Photo-electrochemical properties of graphene wrapped hierarchically branched nanostructures obtained through hydrothermally transformed TiO2 nanotubes

Hierarchically structured nanomaterials play an important role in both light absorption and separation of photo-generated charges. In the present study, hierarchically branched TiO2 nanostructures (HB-MLNTs) are obtained through hydrothermal transformation of electrochemically anodized TiO2 multi-leg nanotubes (MLNT) arrays. Photo-anodes based on HB-MLNTs demonstrated 5 fold increase in applied bias to photo-conversion efficiency (% ABPE) over that of TiO2 MLNTs without branches.

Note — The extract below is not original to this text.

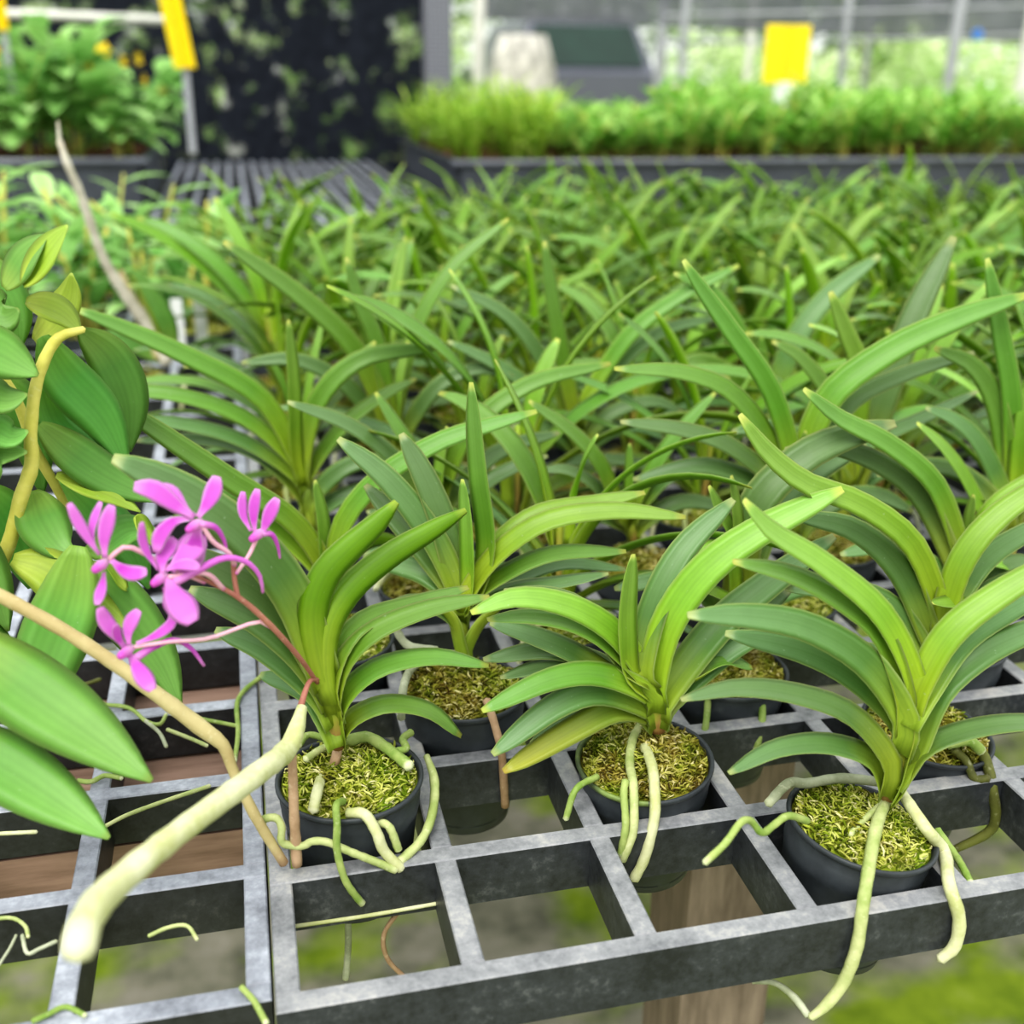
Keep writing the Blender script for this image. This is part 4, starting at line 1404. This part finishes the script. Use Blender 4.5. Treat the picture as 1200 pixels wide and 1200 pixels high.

Further, such nanostructures are wrapped with reduced graphene oxide (rGO) films to enhance the charge separation, which resulted in similar to 6.5 times enhancement in % ABPE over that of bare MLNTs. We estimated charge transport (eta(tr)) and charge transfer (eta(ct)) efficiencies by analyzing the photo-current data. The ultra-fine nano branches grown on the MLNTs are effective in increasing light absorption through multiple scattering and improving charge transport/transfer efficiencies by enlarging semiconductor/electrolyte interface area. The charge transfer resistance, interfacial capacitance and electron decay time have been estimated through electrochemical impedance measurements which correlate with the results obtained from photocurrent measurements.